Aunque cualquiera sabe; pocas cosas son, en mi opinión, tan incompatibles como la lechuga (que a mí, indefectiblemente, sí que me sabe a hierba) y el tomate y, sin embargo, la ensalada tricolor es todavía la ensalada por antonomasia.

Bien, estamos en época ideal para ensaladas refrescantes. Estos días hemos navegado por el océano de las ensaladas, y hemos preparado y saboreado algunas no demasiado usuales, pero excelentes.

De naranja, por ejemplo. No al estilo de las almazaras, con cebolla y bacalao, sino con una compañía menos potente: a las rodajas de naranja (es mejor cortarla así que en gajos) les añadimos una generosa y bien lavada dosis de rúcula, aliñamos con buen aceite virgen más suave que potente, pusimos la sal justa y, finalmente, depositamos encima unas virutas de queso parmesano. Buenísima.

Otra: de calabacín. El calabacín es una verdura de las anodinas; quiero decir que no despierta ni amores apasionados ni odios africanos. Pero en buenas manos siempre da buenos resultados. Para nuestra ensalada, elegimos un ejemplar joven y prieto y procedimos a hacer tiras finas con un pelador de verduras. Pusimos las cintas de calabacín en el bol, las aliñamos con aceite virgen, sal y unas gotas de limón, y repetimos la jugada del parmesano en virutas. Sorprendente.

Una más, esta de cuscús. El cuscús no es más que sémola de trigo, y tiene la virtud de absorber sabores ajenos de una forma maravillosa. Ocurre que asociamos el cuscús con grandes platos de la cocina magrebí, como acompañante de un guiso de cordero, un auténtico cocido. Y así es, y así está buenísimo; pero nada nos impide prepararlo en frío en plan ensalada.

Usamos cuscús ya precocido, que hidratamos: taza de cuscús, taza de agua hirviendo. Fuera del fuego. Una vez que el cuscús se hidrató y quedó esponjoso y suelto, procedimos. Le incorporamos pepinillos en vinagre, cebollitas en el mismo estado, pepino al natural, cebolla morada, aceitunas, daditos de zanahoria. Todo picadísimo, aunque la cebolla va mejor en tiritas. Además de lo anterior, garbanzos pequeños, cocidos, y dados de manzana, bien granny smith, por su acidez, bien fuji, por su acuosidad.

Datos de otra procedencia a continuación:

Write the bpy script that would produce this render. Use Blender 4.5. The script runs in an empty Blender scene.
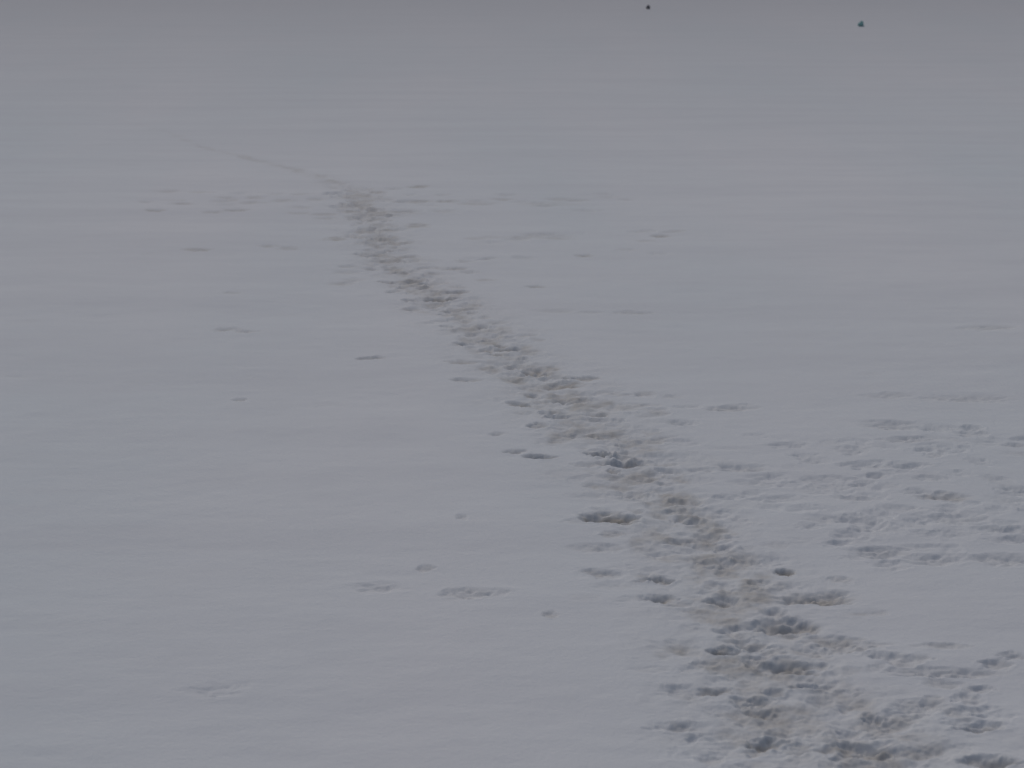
import bpy, math, numpy as np
from mathutils import Vector
rng = np.random.default_rng(37)
H=5.0; F=2600.0; P=math.atan(504/2600)

# ---------- survey: sight-line -> metres on the snow ----------
def g(u,v):
    x=(u-512)/F; t=(384-v)/F
    dy=math.cos(P)+t*math.sin(P); dz=-math.sin(P)+t*math.cos(P)
    k=-H/dz
    return x*k, dy*k

# ---------- numpy noise ----------
def hsh(ix,iy,s):
    n=(ix.astype(np.int64)*374761393+iy.astype(np.int64)*668265263+s*1442695041)&0xffffffff
    n=((n^(n>>13))*1274126177)&0xffffffff
    n=(n^(n>>16))&0xffffffff
    return n/4294967295.0
def vnoise(x,y,s=0):
    ix=np.floor(x); iy=np.floor(y); fx=x-ix; fy=y-iy
    fx=fx*fx*fx*(fx*(fx*6-15)+10); fy=fy*fy*fy*(fy*(fy*6-15)+10)
    a=hsh(ix,iy,s); b=hsh(ix+1,iy,s); c=hsh(ix,iy+1,s); d=hsh(ix+1,iy+1,s)
    return (a*(1-fx)+b*fx)*(1-fy)+(c*(1-fx)+d*fx)*fy*1.0
def fbm(x,y,s=0,o=4):
    r=0;a=0.5;t=0
    for i in range(o):
        r=r+a*(vnoise(x*2**i+17.3*i,y*2**i-9.1*i,s+i)-0.5)*2; t+=a; a*=0.5
    return r/t
def sstep(e0,e1,x):
    t=np.clip((x-e0)/(e1-e0),0,1); return t*t*(3-2*t)

# ---------- snow sheet grid ----------
rows=[9.0]
while rows[-1]<135:
    d=rows[-1]; rows.append(d+min(max(d*d/13000*0.75,0.012),0.9))
near=list(np.concatenate([-np.geomspace(4000,10,14),np.linspace(-6,8.5,20)]))
far=list(np.geomspace(150,6000,26))
Y=np.array(near+rows+far)
U=np.concatenate([-np.geomspace(60,0.30,22),np.linspace(-0.27,0.27,1300),np.geomspace(0.30,60,22)])
W=np.maximum(np.abs(Y),9.0)
NY,NX=len(Y),len(U)
X2=W[:,None]*U[None,:]; Y2=np.repeat(Y[:,None],NX,1)

Z=0.035*fbm(X2/7,Y2/11,3,3)+0.012*fbm(X2/1.6,Y2/1.2,5,4)
Z+=0.0045*fbm(X2/0.30,Y2/0.2,8,3)
Z+=0.010*fbm(X2/4,Y2/1.4,14,3)*sstep(20,45,Y2)
Z+=0.05*fbm(X2/25,Y2/14,9,2)*sstep(40,80,Y2)
dirt=np.zeros_like(Z); press=np.zeros_like(Z); lump=np.zeros_like(Z); dent=np.zeros_like(Z)

def window(x,y,R):
    j0=np.searchsorted(Y,y-R); j1=np.searchsorted(Y,y+R)
    if j1<=j0: return None
    a=max(y-R,9); b=y+R
    i0=np.searchsorted(U,min((x-R)/a,(x-R)/b)); i1=np.searchsorted(U,max((x+R)/a,(x+R)/b))
    return (slice(j0,j1),slice(i0,i1))
def stamp(x,y,la,lb,ang,depth,stain=0.0,rim=0.1,wob=0.6,soft=0.0):
    w=window(x,y,max(la,lb)*2.4)
    if w is None: return
    xx=X2[w]-x; yy=Y2[w]-y
    ca,sa=math.cos(ang),math.sin(ang)
    a=(xx*ca+yy*sa)/la; b=(-xx*sa+yy*ca)/lb
    s=int(rng.integers(1,9999))
    r=np.sqrt(a*a+b*b)+wob*fbm(xx/(la*0.6)+s,yy/(lb*0.6),s,4)
    k=sstep(1.25+soft,0.3-soft*0.3,r)
    press[w]-=depth*k*(0.8+0.6*fbm(xx/0.06+s,yy/0.06,s+3,2))
    if rim: lump[w]+=rim*depth*np.exp(-((r-1.35)/0.28)**2)*(0.5+1.0*fbm(xx/la+s,yy/lb,s+7,2))
    if stain: dirt[w]=np.maximum(dirt[w],stain*sstep(1.5,0.3,r))
    dent[w]=np.maximum(dent[w],k*min(depth/0.07,1))

# ---------- beaten path ----------
T=[(95,114,9),(145,126,12),(190,143,14),(250,160,17),(320,177,24),(352,188,42),(368,212,54),(376,235,54),(398,265,54),
(425,293,60),(460,312,72),(492,335,78),(514,362,84),(547,385,92),(580,410,102),(612,440,114),(640,470,118),
(668,510,114),(700,550,114),(726,590,126),(746,630,150),(756,675,165),(796,712,200),(838,745,230),(865,790,240),(905,860,250)]
pts=[]
for u,v,w in T:
    x,y=g(u,v); x1,_=g(u+w/2,v); pts.append((x,y,x1-x))
pts=np.array(pts)
yo=pts[::-1,1]
def cx(y): return np.interp(y,yo,pts[::-1,0])
def hw(y): return np.interp(y,yo,pts[::-1,2])
ymax=pts[0,1]
wob=0.15*fbm(Y2/0.9,X2*0+3,31,3)
dist=np.abs(X2-cx(Y2)-wob)/hw(Y2)
edge=dist+1.0*fbm(X2/0.34,Y2/0.46,21,5)
fade=(Y2>8)*sstep(ymax+2,ymax-22,Y2)
band=sstep(1.1,0.2,edge)*fade
press-=0.016*band
lump+=band*(0.022*fbm(X2/0.12,Y2/0.15,41,4)+0.016*fbm(X2/0.30,Y2/0.36,44,3))
lump+=sstep(2.2,0.6,edge)*fade*0.010*fbm(X2/0.11,Y2/0.13,47,3)
patch=0.5+0.5*fbm(X2/0.22,Y2/0.30,51,4)
dirt=np.maximum(dirt,band*(0.10+0.36*sstep(0.3,0.75,patch)))
dirt=np.maximum(dirt,0.09*sstep(1.9,0.3,edge)*fade)
dirt=np.maximum(dirt,0.30*sstep(1.3,0.1,dist+0.3*fbm(X2/0.8,Y2/2.0,61,3))*sstep(52,60,Y2)*fade)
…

Bien mezclado y frío todo, aliñamos con zumo de naranja, zumo de limón, aceite virgen de cierta intensidad y, claro, sal: la ensalada lleva la sal en su nombre, como la vinagreta lleva el vinagre, de modo que esta ensalada de cuscús no está aliñada con vinagreta, aunque haya quien llame así a estas preparaciones en las que los cítricos sustituyen al vinagre. En todo caso, esta ensalada de cuscús puede servirse junto a casi cualquier cosa, entre carnes y pescados.

Ya ven. Tres ensaladas de las que se puede decir cualquier cosa menos lo que decía Muro: no son "hierbas crudas"; porque cuando al jaramago de las cunetas le llamamos rúcula deja de ser una mala hierba y se convierte en toda una exquisitez. Qué cosas.